Thursday, June 4, 2015

CHRISSY'S BAD DAY

It started off poorly and finished on a down note.  To begin--and for what reason God only knows--Mme. Lagarde offered up her view that give the IMF's new numbers on the growth of the U.S. GDP (2.7%) the Fed should not consider tightening until next year.  Big time No, No.  IMF MD's do not offer advice such as that.

She followed up with the view that Greece needs debt relief.  No kidding.  But you are in the end game with Greece in conjunction with the entire EZ and the ECB.  You do NOT express individual opinions.  Dumb.

Finally, this afternoon upon learning that Greece had informed the Troika that they would be delaying all repayments due her organization until the end of June (as discussed here last week), her response was, "I did not expect that."

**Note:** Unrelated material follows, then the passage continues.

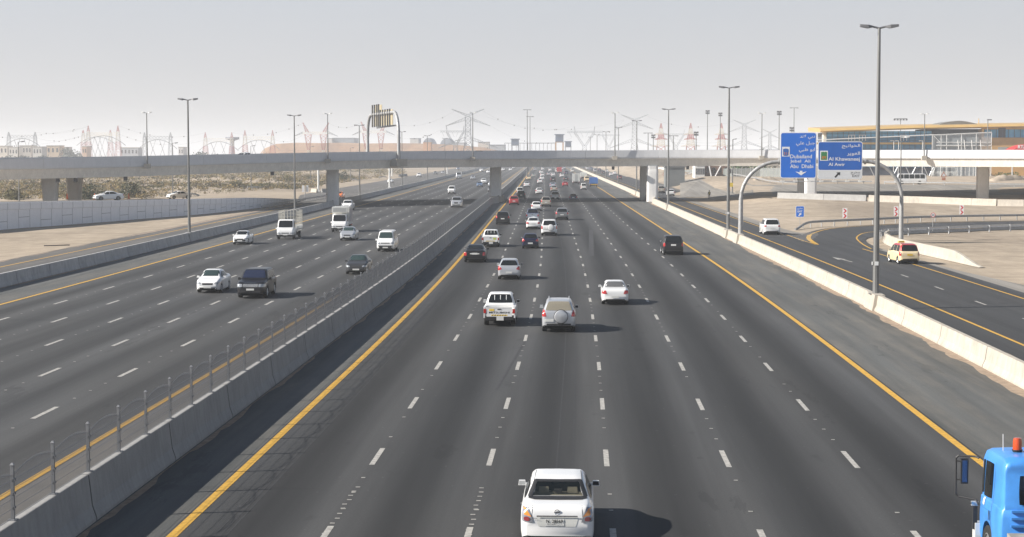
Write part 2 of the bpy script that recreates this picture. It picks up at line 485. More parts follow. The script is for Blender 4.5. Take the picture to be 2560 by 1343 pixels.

Chrissy, honey, the Greeks are not your friends:  they are your opponents for the time being.  They are going to take this down to the wire to see how much they can get and when they feel they have reached that point they will either agree or walk away.  In the mean time they build up what is known as a "war chest"  The last thing they are going to do is pay away anything they needn't.  So let's get real.  Everyone knows that you want a deal but this is not the way to get it.  I would have loved to be around the Euros and Sr. Draghi.

And speaking of Sr. Draghi, his comments of yesterday provoked another beaut of a day in the bond trenches.  This morning everybody picked up on his suggestion that everyone should expect more volatility and he got it in spades.  The Bund hit 1.00% for a brief moment and the 10 year blasted up to about 2.45% before everyone took a deep breath and the buyers came back creating yields that were actually below yesterday's close.  With gyrations like this one could bet that the drums would start beating that regulation has nothing to do with this and it's just all market movements.  Crap.  It's market movements alright but in a market that has less and less liquidity and THAT is primarily the result of regulation.  Draghi's comments regarding the continuation of his QE sustained the vol but there was also murmurs that if the IMF's economy numbers were right on or even a touch too optimistic in their revision, the Fed might be tempted to get back in the bond buying game, adding to that lovely $4.5 Trillion balance sheet with little market discipline in the form of market makers.

I'm paranoid, obviously.  Yesterday I was feeling pretty good; today I'm wondering whether these market swings are like a boat in a blow...back and forth, back and forth, back and.......blub, blub, blub.

Jobs data tomorrow.  Should be a fun opening.